• **TASK DESCRIPTION**: Without the pictures, output the lines of the material from the very first through the one that holds "def nv(v): v".

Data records
BEGIN
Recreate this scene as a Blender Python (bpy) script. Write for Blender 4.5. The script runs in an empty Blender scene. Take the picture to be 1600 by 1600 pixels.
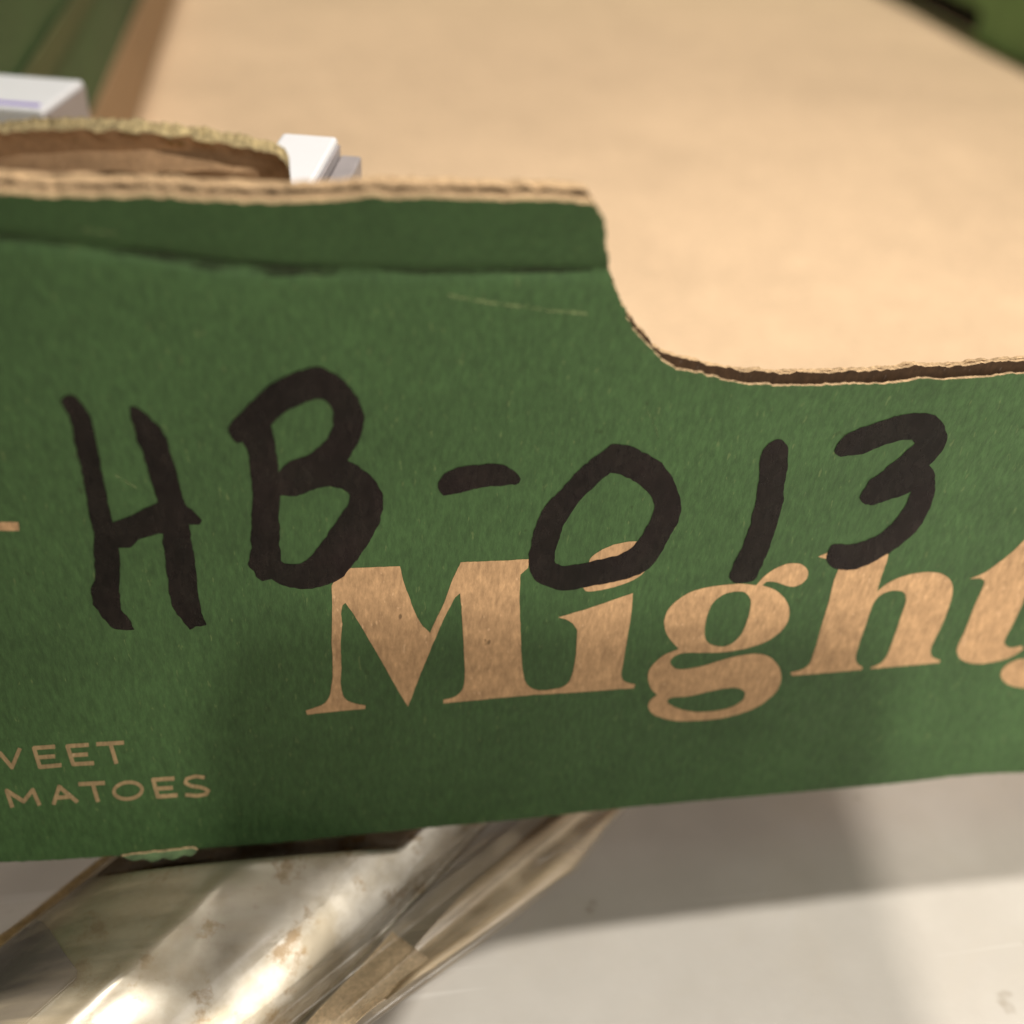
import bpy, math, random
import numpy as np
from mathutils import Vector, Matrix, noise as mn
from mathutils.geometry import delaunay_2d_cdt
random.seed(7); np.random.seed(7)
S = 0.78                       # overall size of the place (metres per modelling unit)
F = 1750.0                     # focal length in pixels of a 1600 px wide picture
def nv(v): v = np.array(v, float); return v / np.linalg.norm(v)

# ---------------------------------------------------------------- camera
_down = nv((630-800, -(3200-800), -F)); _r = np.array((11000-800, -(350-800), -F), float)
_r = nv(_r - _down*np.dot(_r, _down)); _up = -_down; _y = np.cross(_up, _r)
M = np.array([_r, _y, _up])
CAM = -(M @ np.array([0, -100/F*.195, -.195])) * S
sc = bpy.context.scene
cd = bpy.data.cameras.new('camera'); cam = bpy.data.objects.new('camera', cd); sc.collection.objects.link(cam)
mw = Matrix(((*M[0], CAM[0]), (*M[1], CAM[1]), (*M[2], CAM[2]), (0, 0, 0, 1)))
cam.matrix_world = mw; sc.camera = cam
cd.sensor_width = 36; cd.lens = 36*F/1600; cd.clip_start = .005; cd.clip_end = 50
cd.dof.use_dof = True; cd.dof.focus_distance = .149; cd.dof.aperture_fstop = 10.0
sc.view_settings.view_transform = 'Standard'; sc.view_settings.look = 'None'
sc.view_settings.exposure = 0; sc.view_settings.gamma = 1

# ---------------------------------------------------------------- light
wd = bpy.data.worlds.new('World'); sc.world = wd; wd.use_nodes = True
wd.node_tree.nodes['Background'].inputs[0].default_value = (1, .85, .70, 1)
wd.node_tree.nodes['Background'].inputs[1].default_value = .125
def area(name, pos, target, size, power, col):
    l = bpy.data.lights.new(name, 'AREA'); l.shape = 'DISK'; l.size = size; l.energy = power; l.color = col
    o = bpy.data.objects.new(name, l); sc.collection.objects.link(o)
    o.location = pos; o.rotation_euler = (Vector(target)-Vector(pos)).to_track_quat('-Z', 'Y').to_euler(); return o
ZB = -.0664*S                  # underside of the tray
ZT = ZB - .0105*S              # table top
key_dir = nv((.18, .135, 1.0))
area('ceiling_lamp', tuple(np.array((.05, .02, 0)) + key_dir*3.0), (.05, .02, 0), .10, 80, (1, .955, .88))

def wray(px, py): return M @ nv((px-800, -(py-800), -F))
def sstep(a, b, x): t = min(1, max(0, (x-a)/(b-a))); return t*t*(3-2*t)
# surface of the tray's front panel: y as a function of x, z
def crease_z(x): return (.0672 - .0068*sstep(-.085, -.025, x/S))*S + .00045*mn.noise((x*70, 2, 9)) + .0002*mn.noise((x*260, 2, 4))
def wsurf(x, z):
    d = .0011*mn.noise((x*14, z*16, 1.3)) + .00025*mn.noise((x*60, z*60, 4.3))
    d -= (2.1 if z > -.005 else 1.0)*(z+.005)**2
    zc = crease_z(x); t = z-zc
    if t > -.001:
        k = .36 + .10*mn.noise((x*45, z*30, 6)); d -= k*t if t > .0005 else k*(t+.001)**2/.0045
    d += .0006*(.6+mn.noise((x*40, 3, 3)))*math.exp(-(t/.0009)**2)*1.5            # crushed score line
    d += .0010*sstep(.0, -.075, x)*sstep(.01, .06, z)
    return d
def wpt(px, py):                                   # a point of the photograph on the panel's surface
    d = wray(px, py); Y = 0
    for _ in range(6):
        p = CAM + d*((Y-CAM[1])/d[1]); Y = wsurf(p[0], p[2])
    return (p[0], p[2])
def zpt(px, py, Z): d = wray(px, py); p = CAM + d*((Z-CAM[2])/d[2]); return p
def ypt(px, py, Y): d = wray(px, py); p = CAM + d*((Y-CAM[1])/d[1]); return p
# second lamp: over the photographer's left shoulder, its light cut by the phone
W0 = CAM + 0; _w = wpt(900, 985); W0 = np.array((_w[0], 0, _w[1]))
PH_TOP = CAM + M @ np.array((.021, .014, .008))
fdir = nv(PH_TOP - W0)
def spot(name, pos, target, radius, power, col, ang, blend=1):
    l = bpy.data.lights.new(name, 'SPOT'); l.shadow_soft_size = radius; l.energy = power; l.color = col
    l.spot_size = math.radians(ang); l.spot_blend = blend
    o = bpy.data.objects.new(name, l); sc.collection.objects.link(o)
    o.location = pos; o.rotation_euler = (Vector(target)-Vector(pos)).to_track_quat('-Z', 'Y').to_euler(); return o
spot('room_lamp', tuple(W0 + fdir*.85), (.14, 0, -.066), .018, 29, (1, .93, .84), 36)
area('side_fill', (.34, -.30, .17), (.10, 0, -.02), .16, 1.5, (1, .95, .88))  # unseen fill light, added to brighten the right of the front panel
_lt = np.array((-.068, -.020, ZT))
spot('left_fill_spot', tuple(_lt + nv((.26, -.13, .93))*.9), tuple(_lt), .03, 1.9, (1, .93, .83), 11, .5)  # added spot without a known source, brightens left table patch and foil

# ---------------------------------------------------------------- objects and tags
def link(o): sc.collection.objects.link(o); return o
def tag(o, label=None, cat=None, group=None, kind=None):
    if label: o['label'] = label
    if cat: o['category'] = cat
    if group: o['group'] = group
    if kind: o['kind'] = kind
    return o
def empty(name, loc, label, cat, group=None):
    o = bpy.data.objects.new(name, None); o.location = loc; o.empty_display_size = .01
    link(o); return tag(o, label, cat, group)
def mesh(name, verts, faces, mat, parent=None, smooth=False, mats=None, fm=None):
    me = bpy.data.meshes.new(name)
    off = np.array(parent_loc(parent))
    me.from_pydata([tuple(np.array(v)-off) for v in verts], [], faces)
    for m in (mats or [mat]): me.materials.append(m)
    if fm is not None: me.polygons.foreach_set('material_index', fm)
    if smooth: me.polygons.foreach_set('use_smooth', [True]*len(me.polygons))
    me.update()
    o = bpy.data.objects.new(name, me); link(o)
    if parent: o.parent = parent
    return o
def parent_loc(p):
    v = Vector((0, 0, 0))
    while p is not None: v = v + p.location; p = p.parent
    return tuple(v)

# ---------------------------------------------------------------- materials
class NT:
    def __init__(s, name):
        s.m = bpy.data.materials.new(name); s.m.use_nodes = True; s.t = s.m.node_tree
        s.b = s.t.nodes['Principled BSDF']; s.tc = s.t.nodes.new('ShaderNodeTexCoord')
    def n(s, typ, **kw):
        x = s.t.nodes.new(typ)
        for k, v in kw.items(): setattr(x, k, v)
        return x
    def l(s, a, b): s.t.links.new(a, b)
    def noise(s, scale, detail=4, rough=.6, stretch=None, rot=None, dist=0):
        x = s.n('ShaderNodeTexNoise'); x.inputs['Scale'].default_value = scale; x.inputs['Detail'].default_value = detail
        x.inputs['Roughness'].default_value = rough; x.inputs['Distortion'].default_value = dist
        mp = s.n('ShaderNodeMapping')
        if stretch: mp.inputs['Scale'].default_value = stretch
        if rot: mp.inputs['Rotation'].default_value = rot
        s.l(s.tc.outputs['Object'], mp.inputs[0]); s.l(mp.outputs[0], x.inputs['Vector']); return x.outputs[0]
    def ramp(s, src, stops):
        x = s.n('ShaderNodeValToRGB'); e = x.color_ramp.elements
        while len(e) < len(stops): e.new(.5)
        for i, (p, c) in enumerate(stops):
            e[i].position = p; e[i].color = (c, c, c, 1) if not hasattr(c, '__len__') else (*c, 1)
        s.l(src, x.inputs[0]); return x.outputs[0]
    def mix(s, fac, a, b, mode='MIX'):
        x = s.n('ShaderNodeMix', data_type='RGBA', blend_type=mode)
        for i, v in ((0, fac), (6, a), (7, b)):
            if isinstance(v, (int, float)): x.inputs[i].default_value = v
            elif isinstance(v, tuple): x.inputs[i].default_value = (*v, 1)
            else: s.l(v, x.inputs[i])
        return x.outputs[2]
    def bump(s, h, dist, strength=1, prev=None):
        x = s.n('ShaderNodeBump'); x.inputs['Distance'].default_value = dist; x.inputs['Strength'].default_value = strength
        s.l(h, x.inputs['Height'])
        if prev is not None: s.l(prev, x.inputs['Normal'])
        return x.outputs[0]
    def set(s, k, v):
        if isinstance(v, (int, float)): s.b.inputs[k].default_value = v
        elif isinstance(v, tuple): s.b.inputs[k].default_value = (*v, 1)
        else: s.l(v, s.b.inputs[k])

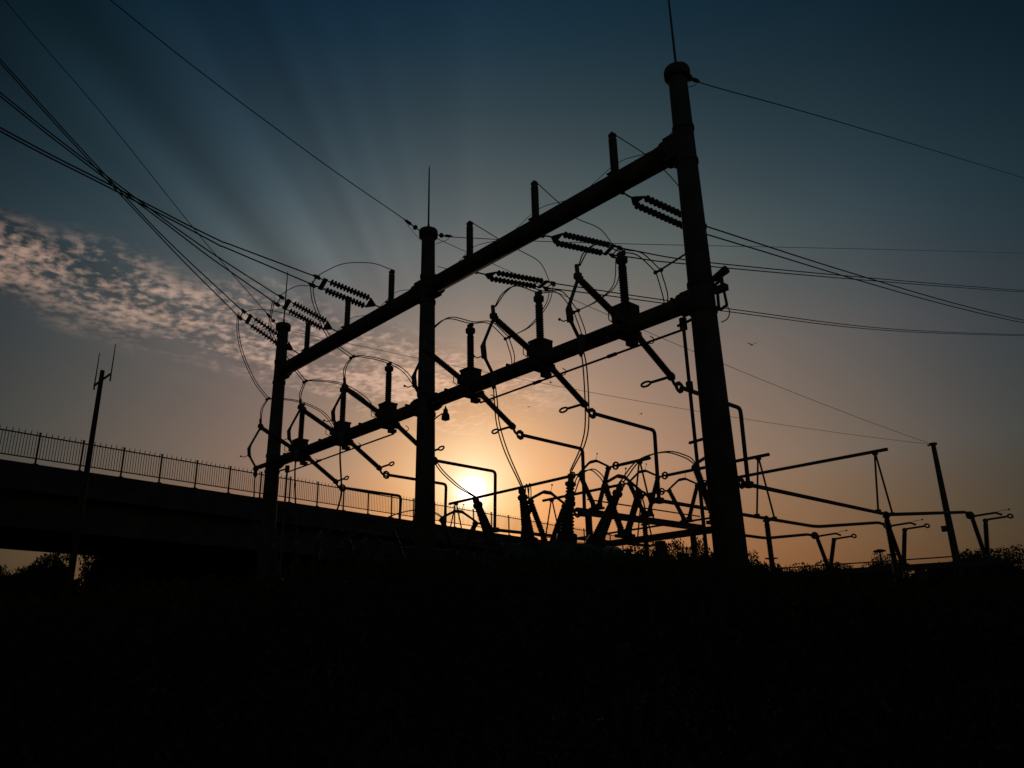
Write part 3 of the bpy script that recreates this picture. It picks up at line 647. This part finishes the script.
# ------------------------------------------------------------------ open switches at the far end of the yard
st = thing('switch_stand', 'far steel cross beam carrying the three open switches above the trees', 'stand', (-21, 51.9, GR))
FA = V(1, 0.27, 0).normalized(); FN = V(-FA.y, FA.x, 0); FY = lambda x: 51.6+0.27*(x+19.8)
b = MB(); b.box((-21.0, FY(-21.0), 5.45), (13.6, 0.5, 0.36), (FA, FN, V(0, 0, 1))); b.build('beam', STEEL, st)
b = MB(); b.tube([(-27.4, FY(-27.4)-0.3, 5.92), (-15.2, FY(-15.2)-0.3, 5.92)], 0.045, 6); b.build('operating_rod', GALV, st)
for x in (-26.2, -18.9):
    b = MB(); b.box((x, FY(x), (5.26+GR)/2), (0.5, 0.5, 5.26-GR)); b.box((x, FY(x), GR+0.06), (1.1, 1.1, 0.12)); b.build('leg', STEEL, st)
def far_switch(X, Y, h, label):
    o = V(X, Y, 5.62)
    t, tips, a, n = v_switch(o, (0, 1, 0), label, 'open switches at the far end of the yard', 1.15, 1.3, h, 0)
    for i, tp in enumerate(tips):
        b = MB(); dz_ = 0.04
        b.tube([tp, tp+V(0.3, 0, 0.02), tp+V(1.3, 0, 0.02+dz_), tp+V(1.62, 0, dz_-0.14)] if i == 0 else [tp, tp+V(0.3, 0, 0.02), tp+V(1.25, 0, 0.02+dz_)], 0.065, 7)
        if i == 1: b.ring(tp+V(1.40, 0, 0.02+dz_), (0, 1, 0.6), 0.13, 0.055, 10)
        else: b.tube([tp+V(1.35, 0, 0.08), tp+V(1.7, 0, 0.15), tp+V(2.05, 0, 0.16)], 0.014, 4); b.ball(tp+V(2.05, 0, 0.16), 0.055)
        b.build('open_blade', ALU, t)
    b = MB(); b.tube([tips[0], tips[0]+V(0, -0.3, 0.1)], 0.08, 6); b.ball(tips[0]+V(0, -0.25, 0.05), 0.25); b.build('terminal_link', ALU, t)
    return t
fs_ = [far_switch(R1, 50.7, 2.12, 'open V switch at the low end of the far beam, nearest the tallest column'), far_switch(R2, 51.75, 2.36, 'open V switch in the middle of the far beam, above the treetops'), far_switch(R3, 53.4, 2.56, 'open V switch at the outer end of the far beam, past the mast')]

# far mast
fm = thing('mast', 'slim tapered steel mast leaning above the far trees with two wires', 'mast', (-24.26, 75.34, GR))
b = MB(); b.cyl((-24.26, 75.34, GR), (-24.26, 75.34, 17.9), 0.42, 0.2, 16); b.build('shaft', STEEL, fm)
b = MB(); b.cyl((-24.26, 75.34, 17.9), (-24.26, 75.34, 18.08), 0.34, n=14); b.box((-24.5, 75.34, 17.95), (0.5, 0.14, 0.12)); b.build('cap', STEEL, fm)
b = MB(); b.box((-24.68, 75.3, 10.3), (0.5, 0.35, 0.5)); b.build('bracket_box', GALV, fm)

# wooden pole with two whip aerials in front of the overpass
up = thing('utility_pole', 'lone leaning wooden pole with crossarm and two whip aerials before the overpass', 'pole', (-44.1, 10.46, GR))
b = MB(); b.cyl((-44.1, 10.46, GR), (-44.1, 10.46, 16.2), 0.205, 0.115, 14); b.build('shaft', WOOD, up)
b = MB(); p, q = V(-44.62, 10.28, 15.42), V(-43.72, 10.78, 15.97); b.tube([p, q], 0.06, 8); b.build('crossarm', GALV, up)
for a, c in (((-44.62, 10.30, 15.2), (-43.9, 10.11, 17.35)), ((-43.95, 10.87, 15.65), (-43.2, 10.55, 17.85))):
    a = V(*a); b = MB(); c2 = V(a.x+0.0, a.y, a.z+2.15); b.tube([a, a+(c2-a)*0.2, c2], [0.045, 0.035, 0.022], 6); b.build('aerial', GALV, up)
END
• **ANSWER TO THE PROBLEM**:
Recreate this scene as a Blender Python (bpy) script. Write for Blender 4.5. The script runs in an empty Blender scene. Take the picture to be 1600 by 1600 pixels.
import bpy, math, random
import numpy as np
from mathutils import Vector, Matrix, noise as mn
from mathutils.geometry import delaunay_2d_cdt
random.seed(7); np.random.seed(7)
S = 0.78                       # overall size of the place (metres per modelling unit)
F = 1750.0                     # focal length in pixels of a 1600 px wide picture
def nv(v): v = np.array(v, float); return v / np.linalg.norm(v)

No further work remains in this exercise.